Growth of Edinburgh Fringe audience concerns event organisers in annual report

 

The Edinburgh Fringe Festival has vowed to adjust the way the event is advertised after concerns over the impact of its growing audience.

After releasing the annual Fringe review for 2019, organisers have acknowledged that a new strategy managing the city during peak periods needs to be taken.

Shona McCarthy, chief executive of the Edinburgh Festival Fringe Society, said: “We still have work to do. Our world is changing rapidly, and at the Fringe Society, we’re changing how we do things.

“As I’ve said many times, we don’t have a growth agenda for the Fringe; our audience development strategy is based on the mantra of ‘one more show, not two more feet’, encouraging those already here to engage more with the festival.”

Last summer’s event attracted over three million to Scotland’s capital and was classed as one of the world’s over-tourism hotspots last summer.

As well as admitting that better approaches need to be taken to handle tourism constraints, the Fringe has also pledged to make the event more sustainable during the climate crisis.

“Maintaining the Fringe’s global outlook while minimising the festival’s carbon footprint is a challenge, but we will ensure that sustainability is embedded across all our activities,” McCarthy explained.
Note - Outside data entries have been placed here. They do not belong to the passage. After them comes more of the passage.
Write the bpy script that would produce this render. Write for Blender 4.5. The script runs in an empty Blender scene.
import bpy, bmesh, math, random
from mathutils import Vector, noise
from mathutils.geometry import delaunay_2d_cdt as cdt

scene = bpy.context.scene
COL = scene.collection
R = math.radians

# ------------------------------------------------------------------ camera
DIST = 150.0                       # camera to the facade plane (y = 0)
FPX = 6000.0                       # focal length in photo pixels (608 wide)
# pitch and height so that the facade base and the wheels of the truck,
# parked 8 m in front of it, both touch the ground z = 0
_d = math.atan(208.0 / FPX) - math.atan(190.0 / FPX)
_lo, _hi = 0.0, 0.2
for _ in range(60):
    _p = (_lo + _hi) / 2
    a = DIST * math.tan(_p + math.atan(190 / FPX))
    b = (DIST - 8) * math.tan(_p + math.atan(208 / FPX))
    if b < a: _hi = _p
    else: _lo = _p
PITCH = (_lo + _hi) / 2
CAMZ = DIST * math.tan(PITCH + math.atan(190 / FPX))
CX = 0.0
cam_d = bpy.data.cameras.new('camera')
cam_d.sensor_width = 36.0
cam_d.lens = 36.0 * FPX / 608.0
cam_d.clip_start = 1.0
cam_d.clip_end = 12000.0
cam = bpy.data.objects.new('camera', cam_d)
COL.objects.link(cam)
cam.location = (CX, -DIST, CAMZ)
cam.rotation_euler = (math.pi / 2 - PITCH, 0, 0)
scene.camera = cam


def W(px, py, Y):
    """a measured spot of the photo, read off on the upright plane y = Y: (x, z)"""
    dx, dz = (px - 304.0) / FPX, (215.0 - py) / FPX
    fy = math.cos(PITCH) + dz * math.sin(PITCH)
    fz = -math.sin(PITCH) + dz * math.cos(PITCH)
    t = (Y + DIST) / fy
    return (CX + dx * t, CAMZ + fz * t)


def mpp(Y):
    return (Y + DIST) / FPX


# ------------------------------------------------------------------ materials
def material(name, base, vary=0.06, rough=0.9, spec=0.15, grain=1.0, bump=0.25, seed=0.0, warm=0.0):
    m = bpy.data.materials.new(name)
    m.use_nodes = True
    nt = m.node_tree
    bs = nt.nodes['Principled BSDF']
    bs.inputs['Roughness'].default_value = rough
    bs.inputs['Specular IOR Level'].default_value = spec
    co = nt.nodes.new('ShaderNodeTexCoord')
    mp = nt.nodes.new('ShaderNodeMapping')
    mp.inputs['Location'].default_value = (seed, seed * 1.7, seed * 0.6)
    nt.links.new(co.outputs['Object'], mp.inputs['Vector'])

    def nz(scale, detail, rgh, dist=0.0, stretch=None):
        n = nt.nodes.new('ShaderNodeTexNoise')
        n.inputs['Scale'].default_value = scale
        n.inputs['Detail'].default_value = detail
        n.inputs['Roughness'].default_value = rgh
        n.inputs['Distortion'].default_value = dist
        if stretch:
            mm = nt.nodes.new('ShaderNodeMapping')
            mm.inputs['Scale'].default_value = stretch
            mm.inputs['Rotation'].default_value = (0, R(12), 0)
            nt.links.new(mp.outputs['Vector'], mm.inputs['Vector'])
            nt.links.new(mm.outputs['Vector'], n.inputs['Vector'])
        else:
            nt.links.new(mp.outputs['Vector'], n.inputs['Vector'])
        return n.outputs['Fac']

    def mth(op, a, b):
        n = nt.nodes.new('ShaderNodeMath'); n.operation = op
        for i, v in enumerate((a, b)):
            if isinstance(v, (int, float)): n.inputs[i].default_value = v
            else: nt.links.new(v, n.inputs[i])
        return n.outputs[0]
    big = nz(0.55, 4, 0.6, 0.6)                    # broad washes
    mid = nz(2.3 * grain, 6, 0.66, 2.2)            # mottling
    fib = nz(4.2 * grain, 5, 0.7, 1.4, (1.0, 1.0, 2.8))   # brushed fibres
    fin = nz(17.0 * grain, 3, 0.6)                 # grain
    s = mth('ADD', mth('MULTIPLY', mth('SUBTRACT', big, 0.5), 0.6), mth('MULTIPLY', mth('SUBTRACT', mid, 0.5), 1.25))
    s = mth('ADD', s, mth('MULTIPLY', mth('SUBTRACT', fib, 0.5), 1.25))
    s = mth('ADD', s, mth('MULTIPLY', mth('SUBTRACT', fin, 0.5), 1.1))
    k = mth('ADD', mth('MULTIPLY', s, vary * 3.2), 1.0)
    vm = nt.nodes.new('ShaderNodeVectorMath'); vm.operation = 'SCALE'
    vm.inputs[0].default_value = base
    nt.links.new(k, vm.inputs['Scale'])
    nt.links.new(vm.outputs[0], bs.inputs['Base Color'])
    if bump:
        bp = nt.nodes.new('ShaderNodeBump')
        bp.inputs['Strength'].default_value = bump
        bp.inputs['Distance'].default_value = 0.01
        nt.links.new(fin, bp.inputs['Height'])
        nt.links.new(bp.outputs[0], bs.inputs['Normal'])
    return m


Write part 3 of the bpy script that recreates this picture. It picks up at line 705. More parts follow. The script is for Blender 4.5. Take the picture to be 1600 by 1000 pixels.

This eco-friendly approach has seen a reduction in the printing of Fringe programmes from 395,000 in 2017 to 350,000 in 2019, with a plan to invest in digital alternatives in the future.

“We have used technology to engage with artists around the world and reduce the need for travel, developing our online FringeCasts, a series of live streamed advice sessions for prospective Fringe artists,” McCarthy added.

“The series has massively improved our ability to reach participants abroad, with viewers tuning in from 51 countries and every continent on earth except Antarctica.”

McCarthy continued to explain that these improved approaches will require a lot of work, but by working on a shared agenda with Fringe venues, artists and fellow Edinburgh festivals, they will collectively make a difference to future Fringe Festivals.

Sticking by last year’s aim of strengthening community links across Edinburgh, McCarthy said they are “committed to finding a balance of deepening local roots and celebrating our position as one of the greatest celebration of arts and culture on the planet.”